Oloku ha seguito la traccia di un fondo di private equity statunitense (agenzia che investe capitali privati), Emerging Capital Partners, che aveva investito in diverse compagnie usate da Ibori per trasferire denaro. Ha scoperto poi che diversi governi occidentali sono investitori nello stesso fondo, incluso il ministero della Cooperazione britannica (Department for international development) e la Banca europea per gli investimenti, Bei, cioè la principale banca di sviluppo dell’Unione europea.

Nel febbraio 2009 infine Dotun Oloku ha consegnato un dossier molto dettagliato al ministero della cooperazione britannico: pensava che avrebbero indagato sulle connessioni tra Ibori e la Ecp e messo fine ai traffici illeciti. Invece non ci sarà nessuna indagine. Lui però si ritrova pedinato, sorvegliato, minacciato – non solo in Nigeria ma a Londra. Incredibile: è stato proprio il ministero britannico a rivelare la sua identità ai signori che lui denunciava.

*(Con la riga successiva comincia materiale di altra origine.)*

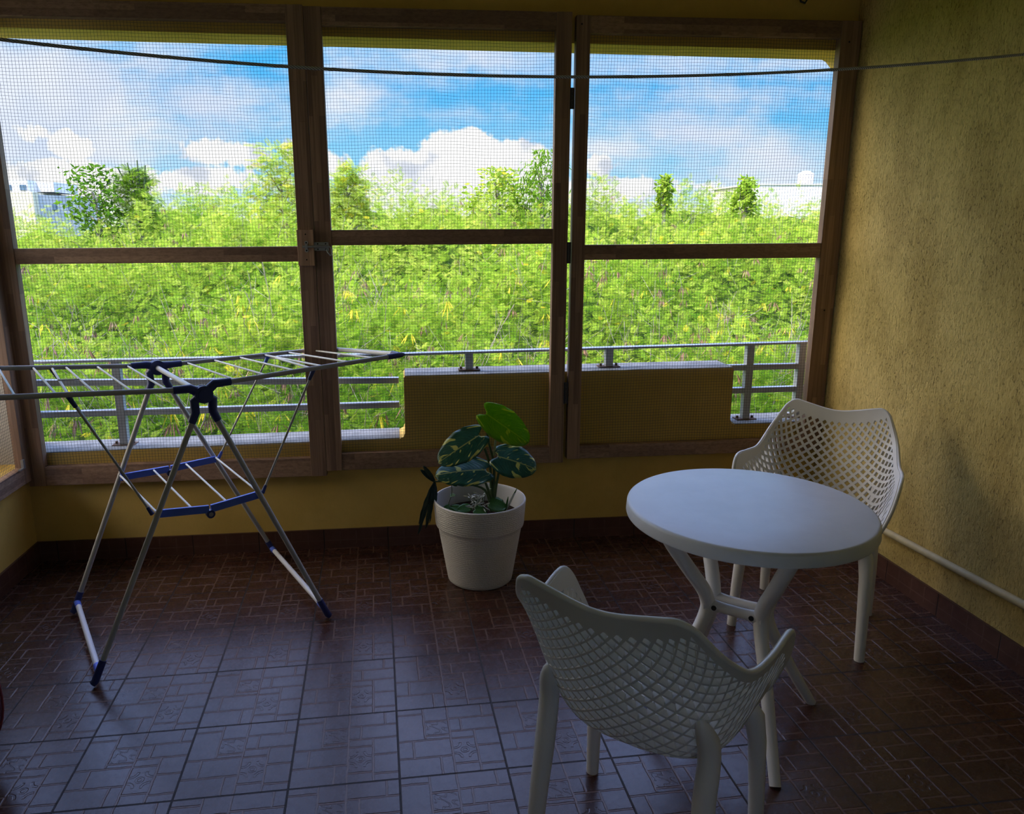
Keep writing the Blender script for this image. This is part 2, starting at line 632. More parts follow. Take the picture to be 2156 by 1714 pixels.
# ------------------------------------------------------------------ room shell
WY = 0.76          # inner face of the far wall
WT = 0.20          # its thickness
XL = -1.79         # inner face of the left wall
YB = -4.3          # back wall
ZC = 2.95          # ceiling


def xr(y):         # inner face of the right wall (a little out of square)
    return 2.333 - 0.020 * y


b = MB()
b.box((XL - 0.25, YB - 0.2, -0.25), (2.9, WY + WT, 0.0))
tag(b.build('floor', M_FLOOR), 'brown floor tiles embossed with a brick and rosette pattern', 'floor', kind='structure')
b = MB()
b.box((XL - 1.8, YB - 1.6, ZC), (3.2, WY + WT + 0.12, ZC + 0.25))  # overhang at left and back is added, unseen, to block direct sun
tag(b.build('ceiling', M_CEIL), 'painted ceiling slab above the terrace', 'ceiling', kind='structure')

# far wall: low parapet with a raised middle block, header above, right jamb; the opening has rounded corners
b = MB()
y0, y1 = WY, WY + WT
xe = 2.60


def sill_z(x):
    return 0.565 + 0.0105 * (x + 1.68)


BX0, BX1, BZ = 0.080, 1.818, 0.913
OX1 = 2.335


def hz(x):
    return 2.507 - 0.0095 * (x + 1.63)


def slab(poly):
    """extrude an xz outline through the wall"""
    n = len(poly)
    vs = [(q[0], y0, q[1]) for q in poly] + [(q[0], y1, q[1]) for q in poly]
    b.add(vs, [tuple(range(n)), tuple(range(2 * n - 1, n - 1, -1))] + [((i + 1) % n, i, i + n, (i + 1) % n + n) for i in range(n)])


r = 0.03
low = [(XL - 0.2, 0.0), (xe, 0.0), (xe, sill_z(OX1)), (OX1, sill_z(OX1)), (BX1 + r, sill_z(BX1)), (BX1 + 0.3 * r, sill_z(BX1) + 0.3 * r), (BX1, sill_z(BX1) + r),
       (BX1, BZ - 0.006), (BX1 - 0.006, BZ), (BX0 + 0.006, BZ - 0.004), (BX0, BZ - 0.012), (BX0, sill_z(BX0) + r), (BX0 - 0.3 * r, sill_z(BX0) + 0.3 * r), (BX0 - r, sill_z(BX0)),
       (XL - 0.2, sill_z(XL))]
slab(low)
slab([(OX1, sill_z(OX1)), (xe, sill_z(OX1)), (xe, ZC), (XL - 0.2, ZC), (XL - 0.2, hz(XL)), (OX1 - 0.075, hz(OX1 - 0.075)), (OX1 - 0.055, hz(OX1) - 0.008), (OX1 - 0.008, hz(OX1) - 0.055), (OX1, hz(OX1) - 0.08)])
b.build('wall_far', M_FAR)
tag(bpy.data.objects['wall_far'], 'yellow far wall with a low parapet and a wide screened opening', 'wall', kind='structure')

# weathered concrete capping on the parapet steps (thin, follows the steps)
b = MB()
for xa, xb, za, zb in ((XL - 0.2, BX0 - r, sill_z(XL), sill_z(BX0)), (BX1 + r, OX1, sill_z(BX1), sill_z(OX1)), (BX0 + 0.006, BX1 - 0.006, BZ - 0.004, BZ)):
    e = 0.004
    b.hexa([(xa, y0 + 0.002, za), (xb, y0 + 0.002, zb), (xb, y1, zb), (xa, y1, za), (xa, y0 + 0.002, za + e), (xb, y0 + 0.002, zb + e), (xb, y1 + 0.01, zb + e), (xa, y1 + 0.01, za + e)])
tag(b.build('trim_1', M_SILL), 'weathered grey concrete capping on the stepped parapet', 'capping', kind='structure')

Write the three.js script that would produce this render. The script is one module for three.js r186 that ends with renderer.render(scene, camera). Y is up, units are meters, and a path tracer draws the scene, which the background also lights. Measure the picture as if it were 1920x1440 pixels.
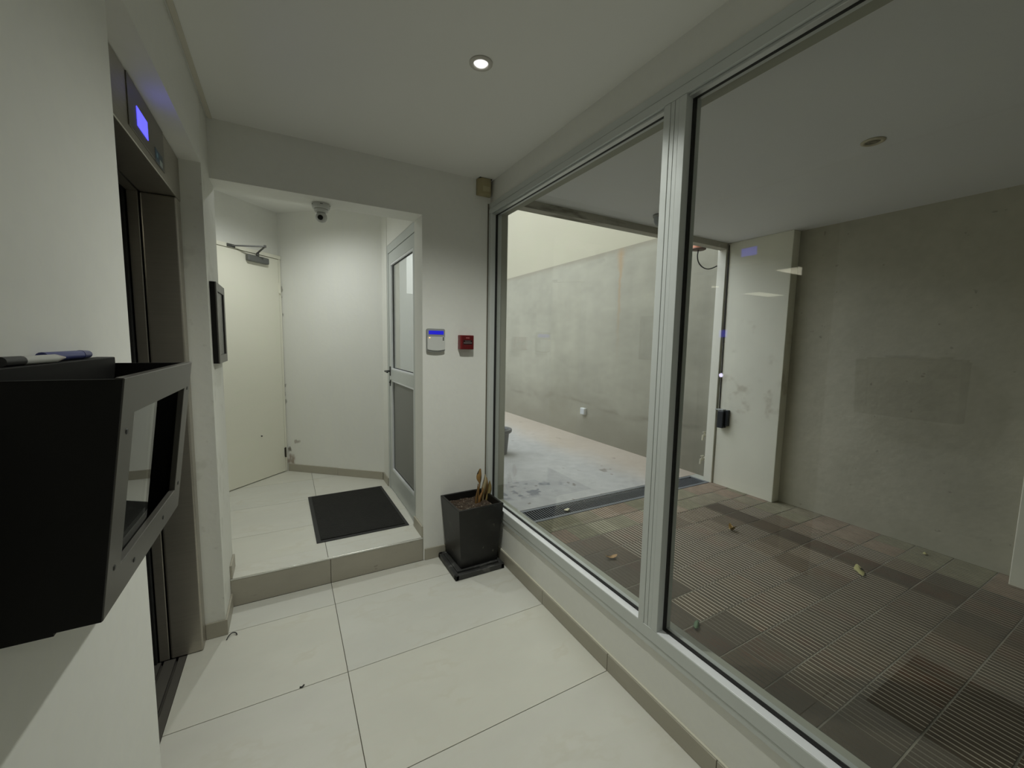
import * as THREE from 'three';
import { RoundedBoxGeometry } from 'three/addons/geometries/RoundedBoxGeometry.js';
import { mergeGeometries, toCreasedNormals } from 'three/addons/utils/BufferGeometryUtils.js';
import { RectAreaLightUniformsLib } from 'three/addons/lights/RectAreaLightUniformsLib.js';

// ---------------------------------------------------------------- camera, sky, exposure
const scene = new THREE.Scene();
const F = 763.6, RAD = Math.PI / 180;
const camera = new THREE.PerspectiveCamera(2 * Math.atan(720 / F) / RAD, 1920 / 1440, 0.02, 200);
camera.position.set(0, 1.645, 0);
camera.rotation.set(-5.642 * RAD, -29.062 * RAD, 1.035 * RAD, 'YXZ');
scene.add(camera);

const renderer = new THREE.WebGLRenderer({ antialias: true });
renderer.toneMapping = THREE.LinearToneMapping;
renderer.toneMappingExposure = 1.0;
renderer.shadowMap.enabled = true;
renderer.shadowMap.type = THREE.PCFSoftShadowMap;
RectAreaLightUniformsLib.init();

scene.background = new THREE.Color().setRGB(0.91, 0.97, 1.05);   // overcast sky
scene.backgroundIntensity = 3.2;

const LAMP = { lobby: 7.3, behind: 4.0, vestibule: 3.3, car: 0.8 };                // candela, candela, nits

// ---------------------------------------------------------------- helpers
let seed = 7;
const rnd = () => { seed = (seed * 1664525 + 1013904223) >>> 0; return seed / 4294967296; };
const used = {};
function numbered(n) {
  if (!(n in used)) { used[n] = 0; return n; }
  used[n]++; return n + '_' + String(used[n]).padStart(3, '0');
}
const hash = (x, y, s) => { let h = (x * 374761393 + y * 668265263 + s * 1274126177) | 0; h = Math.imul(h ^ (h >>> 13), 1274126177); return ((h ^ (h >>> 16)) >>> 0) / 4294967296; };
function vnoise(x, y, per, s) {
  const xi = Math.floor(x), yi = Math.floor(y), fx = x - xi, fy = y - yi;
  const m = (a) => ((a % per) + per) % per, sx = fx * fx * (3 - 2 * fx), sy = fy * fy * (3 - 2 * fy);
  const a = hash(m(xi), m(yi), s), b = hash(m(xi + 1), m(yi), s), c = hash(m(xi), m(yi + 1), s), d = hash(m(xi + 1), m(yi + 1), s);
  return a + (b - a) * sx + (c - a) * sy + (a - b - c + d) * sx * sy;
}
function fbm(u, v, f, oct, s) {              // u, v in 0..1, periodic; about -1..1
  let t = 0, a = 0.5, n = 0;
  for (let i = 0; i < oct; i++) { t += a * (vnoise(u * f, v * f, f, s + i) * 2 - 1); n += a; a *= 0.55; f *= 2; }
  return t / n;
}
const enc = (c) => Math.round(255 * Math.min(1, Math.max(0, c <= 0.0031308 ? 12.92 * c : 1.055 * Math.pow(c, 1 / 2.4) - 0.055)));
function colourTex(w, h, fn, su = 1, sv = 1) {      // fn(u, v) -> linear rgb; covers su x sv metres
  const d = new Uint8Array(w * h * 4);
  for (let j = 0; j < h; j++) for (let i = 0; i < w; i++) {
    const c = fn((i + 0.5) / w, (j + 0.5) / h), k = (j * w + i) * 4;
    d[k] = enc(c[0]); d[k + 1] = enc(c[1]); d[k + 2] = enc(c[2]); d[k + 3] = 255;
  }
  const t = new THREE.DataTexture(d, w, h); t.colorSpace = THREE.SRGBColorSpace;
  return finish(t, su, sv);
}
function greyTex(w, h, fn, su = 1, sv = 1) {
  const d = new Uint8Array(w * h * 4);
  for (let j = 0; j < h; j++) for (let i = 0; i < w; i++) {
    const c = Math.round(255 * Math.min(1, Math.max(0, fn((i + 0.5) / w, (j + 0.5) / h)))), k = (j * w + i) * 4;
    d[k] = d[k + 1] = d[k + 2] = c; d[k + 3] = 255;
  }
  return finish(new THREE.DataTexture(d, w, h), su, sv);
}
function finish(t, su, sv) {
  t.wrapS = t.wrapT = THREE.RepeatWrapping; t.magFilter = THREE.LinearFilter; t.minFilter = THREE.LinearMipmapLinearFilter; t.generateMipmaps = true;
  t.repeat.set(1 / su, 1 / sv); t.needsUpdate = true; return t;
}
const mul = (c, k) => [c[0] * k, c[1] * k, c[2] * k];
const mixc = (a, b, t) => [a[0] + (b[0] - a[0]) * t, a[1] + (b[1] - a[1]) * t, a[2] + (b[2] - a[2]) * t];
const clamp = (x, a = 0, b = 1) => Math.min(b, Math.max(a, x));
const step2 = (a, b, x) => { const t = clamp((x - a) / (b - a)); return t * t * (3 - 2 * t); };
function mat(rgb, rough = 0.6, o = {}) {
  const m = new THREE.MeshPhysicalMaterial({ roughness: rough, ...o });
  m.color.setRGB(...rgb); return m;
}
// uv in metres from the face's main direction
function metres(g) {
  g = g.index ? g.toNonIndexed() : g;
  const p = g.attributes.position, n = g.attributes.normal, uv = new Float32Array(p.count * 2);
  for (let i = 0; i < p.count; i += 3) {
    let ax = 0, ay = 0, az = 0;
    for (let k = 0; k < 3; k++) { ax += Math.abs(n.getX(i + k)); ay += Math.abs(n.getY(i + k)); az += Math.abs(n.getZ(i + k)); }
    for (let k = 0; k < 3; k++) {
      const q = i + k, x = p.getX(q), y = p.getY(q), z = p.getZ(q);
      if (ax >= ay && ax >= az) { uv[2 * q] = z; uv[2 * q + 1] = y; } else if (ay >= az) { uv[2 * q] = x; uv[2 * q + 1] = z; } else { uv[2 * q] = x; uv[2 * q + 1] = y; }
    }
  }
  g.setAttribute('uv', new THREE.BufferAttribute(uv, 2)); return g;
}
function bx(x0, x1, y0, y1, z0, z1, r = 0) {
  if (x0 > x1) [x0, x1] = [x1, x0]; if (y0 > y1) [y0, y1] = [y1, y0]; if (z0 > z1) [z0, z1] = [z1, z0];
  const s = [x1 - x0, y1 - y0, z1 - z0];
  const g = r ? new RoundedBoxGeometry(...s, 2, Math.min(r, Math.min(...s) * 0.49)) : new THREE.BoxGeometry(...s);
  g.translate((x0 + x1) / 2, (y0 + y1) / 2, (z0 + z1) / 2); return metres(g);
}
const join = (...gs) => mergeGeometries(gs.flat().map((g) => { g = g.index ? g.toNonIndexed() : g; for (const k of Object.keys(g.attributes)) if (!['position', 'normal', 'uv'].includes(k)) g.deleteAttribute(k); return g; }));
// an upright prism over a plan polygon [[x, z], ...]
function prism(poly, y0, y1) {
  const s = new THREE.Shape(poly.map(([x, z]) => new THREE.Vector2(x, -z)));
  const g = new THREE.ExtrudeGeometry(s, { depth: y1 - y0, bevelEnabled: false });
  g.rotateX(-Math.PI / 2); g.translate(0, y0, 0); g.computeVertexNormals(); return metres(g);
}
const V = (x, y, z) => new THREE.Vector3(x, y, z);
function cyl(a, b, r0, r1 = r0, seg = 16) {
  const d = b.clone().sub(a), g = new THREE.CylinderGeometry(r1, r0, d.length(), seg);
  g.applyQuaternion(new THREE.Quaternion().setFromUnitVectors(V(0, 1, 0), d.clone().normalize()));
  const c = a.clone().add(b).multiplyScalar(0.5); g.translate(c.x, c.y, c.z); return g;
}
function bar(a, b, w, h) {                  // a rounded bar from a to b
  const d = b.clone().sub(a), g = new RoundedBoxGeometry(d.length(), h, w, 2, Math.min(w, h) * 0.3);
  g.applyQuaternion(new THREE.Quaternion().setFromUnitVectors(V(1, 0, 0), d.clone().normalize()));
  const c = a.clone().add(b).multiplyScalar(0.5); g.translate(c.x, c.y, c.z); return g;
}
const tube = (pts, r, n = 40) => new THREE.TubeGeometry(new THREE.CatmullRomCurve3(pts), n, r, 8, false);
function lathe(prof, x, y, z, seg = 40) { const g = new THREE.LatheGeometry(prof.map(([a, b]) => new THREE.Vector2(a, b)), seg); g.translate(x, y, z); return g; }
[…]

Oggi Oloku è ancora vivo, Ibori è agli arresti – la storia finisce bene. La polizia nigeriana sta cercando di recuperare i beni di cui si è a appropriato. Il ministero della cooperazione di Londra ha dovuto fare le sue scuse a Oloku. Ma lui è ancora convinto che prima o poi coloro che ha denunciato vorranno fargliela pagare.

 

Sullo sfondo resta un paese devastato, sia dall’inquinamento che da una gestione corrotta e autoritaria. Per decenni l’industria petrolifera ha sversato greggio e bitume nei corsi d’acqua del delta del Niger, fiammate di gas impestano l’aria, fiumi e terreni impregnati, sterili. Poteri autoritari hanno represso opposizioni e proteste, militarizzato il territorio e instaurato un regime di violenza. La corruzione dilaga. «Mia madre è originaria del delta, e quando ero piccolo era bello andare a trovare i parenti», ricorda Oloku: «Oggi sarebbe impensabile, la regione è trasformata, inquinata, posti di blocco, militari, gang armate». Come testimoniano Luca Manes e Luca Tommasini, di Re:Common, che nel 2011 sono andati a visitare il delta del Niger: ne è nato un documentario e un rapporto, Il delta dei veleni, ora ripreso in calce a questa storia di potere, violenza e miseria.